Unlike private actors, banks are for the moment not being punished for their unsustainable behavior. In fact, for the private sector, there is the carbon market. It sets quotas according to which the actors more than certain levels pay a penalty, while those polluting less than this quota receive bonuses. However, the allowances are currently considered too low to efficiently encourage actors. Additionally, the carbon market system was set up to target ‘big polluters’, which banks are, but only focused on scope 1 and 2 of the GHG emission. Scope 1 corresponds to direct GHG emissions; scope 2 corresponds to indirect emissions related to energy consumptions. But we need to implement scope 3: other indirect emissions. In fact, by focusing only on scope 1 and 2, only the banks’ offices’ pollution is taken into account, which doesn’t represent much. Whereas, if the carbon market were to take scope 3 into account, banks would have to pay the carbon tax on their polluting investments.
During COP 26, Mark Carney presented the Glasgow Financial Alliance for Net Zero (GFANZ). This is a coalition of around 450 financial institutions (banks, insurance companies, asset managers, etc.) from 45 countries representing 112,000 billion euros, which have committed to achieving carbon neutrality by 2050 and participating in the ecological transition. These institutions will have to publicly report on their progress and the greenhouse gas (GHG) emissions they finance each year.
Unfortunately, while this figure of 112,000 billion euros sounds ideal, it corresponds to the total assets managed by GFANZ members, and not to the amount dedicated to the ecological transition. Moreover, this agreement does not include a ban on investments in fossil fuels.
We encourage you to stay informed about the actions of these financial actors.
What solutions and how to promote a more sustainable banking system?
In recent years, the number of ‘sustainable’ Neobanks have risen in popularity amongst young people. Many of these firms have been accused of greenwashing and simply using ‘green’ as a marketing ploy.
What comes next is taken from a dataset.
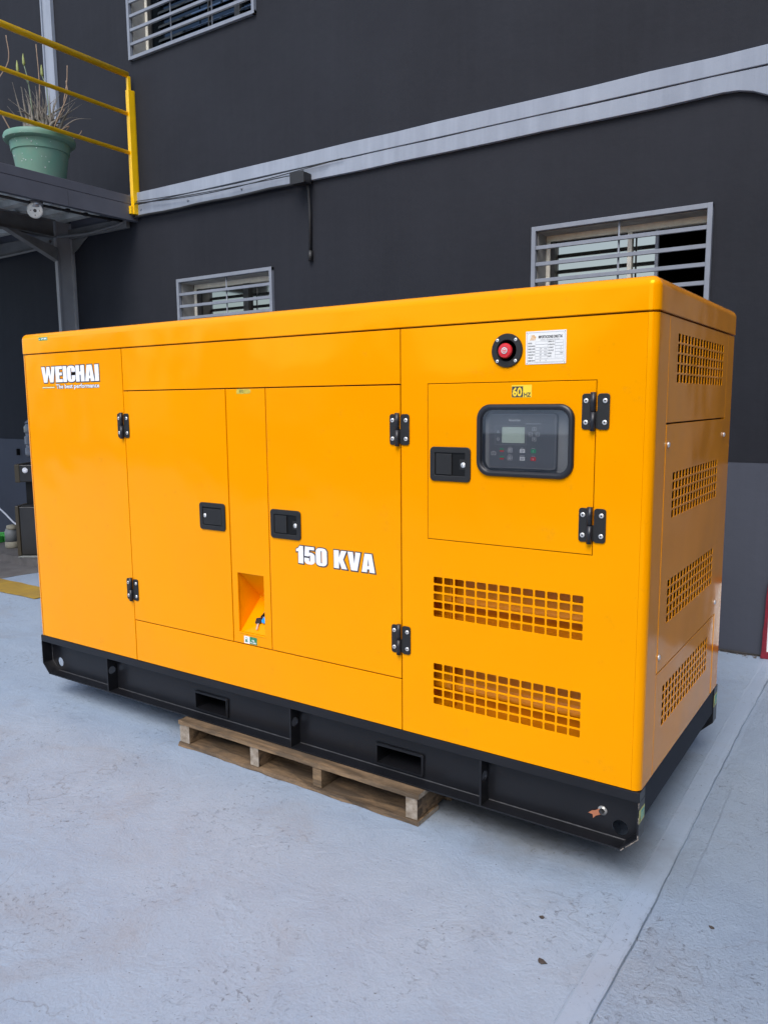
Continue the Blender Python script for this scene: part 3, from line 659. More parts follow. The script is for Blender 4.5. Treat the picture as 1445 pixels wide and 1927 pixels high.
for i, L in enumerate(LV):
    d0 = random.uniform(-.05, .05); d1 = d0 + random.uniform(-.06, .06)
    if i == 25: L = [(-.18, -.03), (-.30, .28)] + L[1:]; d0 = d1 = -.03
    P = [pp(*L[0], d0)] + [pp(*q_, (d0 + d1) / 2) for q_ in L[1:-1]] + [pp(*L[-1], d1)]
    if i not in (6, 8, 25): P = [pp(L[0][0] * .75, -.035, d0 * .5)] + P
    pts = []                                     # Catmull-Rom through the points
    Q = [P[0] * 2 - P[1]] + P + [P[-1] * 2 - P[-2]]
    for k in range(1, len(Q) - 2):
        for j in range(6):
            t = j / 6; a, b_, c_, d_ = Q[k - 1], Q[k], Q[k + 1], Q[k + 2]
            pts.append(0.5 * ((2 * b_) + (-a + c_) * t + (2 * a - 5 * b_ + 4 * c_ - d_) * t * t + (-a + 3 * b_ - 3 * c_ + d_) * t ** 3))
    pts.append(P[-1]); n = len(pts)
    thin = i in stems; w0 = .0052 if thin else random.uniform(.014, .023)
    rad = [max(.0012, w0 * (1 - .35 * (k / n)) if thin else w0 * (1 - (k / (n - 1)) ** 1.1) * (0.75 + .5 * math.sin(math.pi * min(1, 2.2 * k / n)))) for k in range(n)]
    q = BM(); tube(q, pts, 0, 6, radii=rad)
    if not thin:                                  # marginal teeth
        for k in range(2, n - 3):
            for sgn in (-1, 1):
                p0 = pts[k] + perp * sgn * rad[k] * .8; t_ = bmesh.new(); bmesh.ops.create_cone(t_, segments=4, radius1=.0018, radius2=.0002, depth=.006, cap_ends=True)
                merge(q, t_, 0, Matrix.Translation(p0 + perp * sgn * .002) @ (perp * sgn + Vector((0, 0, .6))).to_track_quat('Z', 'Y').to_matrix().to_4x4())
    o = obj('flower_stem' if i in (4, 5, 6) else 'leaf', q, stems.get(i, LEAF), pl)
    if i in (4, 5, 6):
        q = BM(); tip = pts[-1]; tube(q, [tip + Vector((0, 0, -.01)), tip + Vector((.0, 0, .01)), tip + Vector((-.003, 0, .045)), tip + Vector((-.004, 0, .085))], 0, 8, radii=[.004, .012, .009, .002]); obj('bud', q, BUD, o)

# ================================================================== things on the kerb, far left
def lbl(o, label, cat, group=None):
    o['label'] = label; o['category'] = cat
    if group: o['group'] = group
    return o
wd = thing('water_dispenser', 'black floor standing water dispenser on the kerb, half hidden by the orange machine', 'water dispenser', (-6.23, 2.12, .075))
TB = mat('glossy_black_appliance', (.022, .021, .020), .35, coat=.2, var=.3, vscale=5); TBB = mat('brown_black_side', (.055, .042, .022), .4)
rot = Matrix.Translation((-6.21, 2.12, .075)) @ Matrix.Rotation(R(33), 4, 'Z')
def wbox(name, a, m):
    q = BM(); box(q, *a, .008); bmesh.ops.transform(q, matrix=rot, verts=q.verts); return obj(name, q, m, wd)
wbox('lower_cabinet', (-.185, .165, -.17, .15, .012, .47), TB); wbox('side_panel', (-.222, -.186, -.175, .15, .005, .478), TBB)
wbox('tap_recess', (-.160, .165, -.06, .15, .471, .70), PLASTIC_D); wbox('top_unit', (-.155, .165, -.17, .15, .701, .86), TB); wbox('top_side', (-.205, -.156, -.165, .15, .695, .865), TBB)
wbox('drip_tray', (-.165, .165, -.175, -.06, .471, .482), PLASTIC)
q = BM(); lathe(q, [(0, 0), (.026, 0), (.026, .003), (0, .004)], (0, 0, 0), '-Y', 20); bmesh.ops.transform(q, matrix=rot @ Matrix.Translation((-.10, -.171, .81)), verts=q.verts); obj('badge', q, WHITE, wd)
q = BM(); lathe(q, [(0, 0), (.03, 0), (.03, .02), (0, .02)], (0, 0, 0)); bmesh.ops.transform(q, matrix=rot @ Matrix.Translation((-.02, 0, .86)), verts=q.verts); obj('bottle_seat', q, PLASTIC, wd)
jc = rot @ Vector((-.02, 0, .882)); q = BM()
lathe(q, [(.03, 0), (.05, .012), (.125, .05), (.135, .07), (.135, .13), (.125, .14), (.125, .155), (.135, .165), (.135, .235), (.122, .25), (.122, .265), (.135, .275), (.135, .325), (.120, .345), (.118, .352), (.105, .355), (.13, .36), (.125, .385), (.09, .40), (0, .40)][:17] + [(.09, .40), (0, .402)], jc, seg=28)
lbl(obj('water_bottle', q, mat('smoky_bottle_plastic', (.11, .115, .13), .25, coat=.3), None, 40), 'smoky grey ribbed water bottle standing upside down on the black dispenser', 'water bottle')
q = BM(); box(q, -.20, .22, -.215, -.16, .001, .006); bmesh.ops.transform(q, matrix=rot, verts=q.verts)
lbl(obj('cardboard_sheet', q, mat('pale_board', (.32, .33, .30), .9)), 'flat pale board lying on the kerb in front of the black dispenser', 'board')
q = BM(); kc = (-6.80, 2.10, .0752)
lathe(q, [(0, 0), (.060, 0), (.066, .01), (.065, .065)], kc, seg=24, mi=1); lathe(q, [(.0652, .066), (.064, .165), (.054, .18), (.056, .19)], kc, seg=24, mi=0); lathe(q, [(.05, .178), (.055, .182), (.05, .215), (0, .225)], (kc[0] + .015, kc[1], kc[2] + .01), seg=14, mi=1)
lbl(obj('plastic_jug', q, [mat('dusty_clear_plastic', (.20, .21, .21), .4), mat('beige_sediment', (.38, .35, .26), .7, var=.3, vscale=20)]), 'dusty clear plastic jug with beige sediment beside the black dispenser', 'jug')
q = BM(); tube(q, [(-8.0, 2.5, .62), (-7.75, 2.47, .46), (-7.593, 2.45, .373), (-7.477, 2.45, .317), (-7.335, 2.44, .247), (-7.1, 2.40, .19), (-6.8, 2.35, .17)], .009, 8)
lbl(obj('white_hose', q, WHITE), 'thin white hose hanging down the grey wall to the black dispenser', 'hose')
q = BM()
for k in range(3):
    tube(q, [(-7.345 + .17 * math.cos(a * .52) , 2.23 + .17 * math.sin(a * .52), .09 + .022 * k + .01 * math.sin(a)) for a in range(13)], .012, 8)
lbl(obj('green_hose', q, mat('green_hose', (.06, .45, .07), .4)), 'coiled bright green hose lying on the kerb at the left edge', 'hose')
q = BM(); box(q, -7.42, -7.40, 2.58, 2.614, .95, 1.02, .004); lbl(obj('wall_hook', q, PLASTIC_D), 'small dark hook on the grey wall at the left edge', 'hook')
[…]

However, FinTech’s may provide more sustainable alternatives to traditional banks. They help their consumers to track their personal carbon footprint at each purchase, even offering more sustainable solutions to reduce their footprints such as moving to local producers. They sometimes offer alternative credit cards made of sustainable raw materials such as wood rather than using a traditional PVC card to prevent more plastic going to landfill. These companies have banned any funding towards traditional unsustainable practices
such as the production of fossil fuels, coal and oil extraction, chemical pesticides, as well as investments into countries that have a history of human right violation. However, we can observe that many Neobanks take this a step further and only invest deposits in corporations that explicitly further the ecological transition, with a stringent two-part scanning process for their investments. Their current investments are focused on renewable energy, thermal renovation of buildings and public transport within Europe, allowing for both ecological and social benefits. The majority of their customers are young people and young families. Such start-ups present an exciting opportunity for young people to get involved in financial markets and use their savings to directly mitigate climate change. Helios is one example of a Neobank that shows how sustainable finance, if used effectively, can be one of our strongest assets to counteract the climate crisis and bring about real change that involves our generation.
The financial ecosystem is gradually starting to improve. Indeed, the EU taxonomy, the Sustainable Finance Disclosure Regulation and the EU Benchmarks, go towards a better traceability of financial flows, but we have to monitor the greenwashing of the actors and countries, and the promises that are not kept.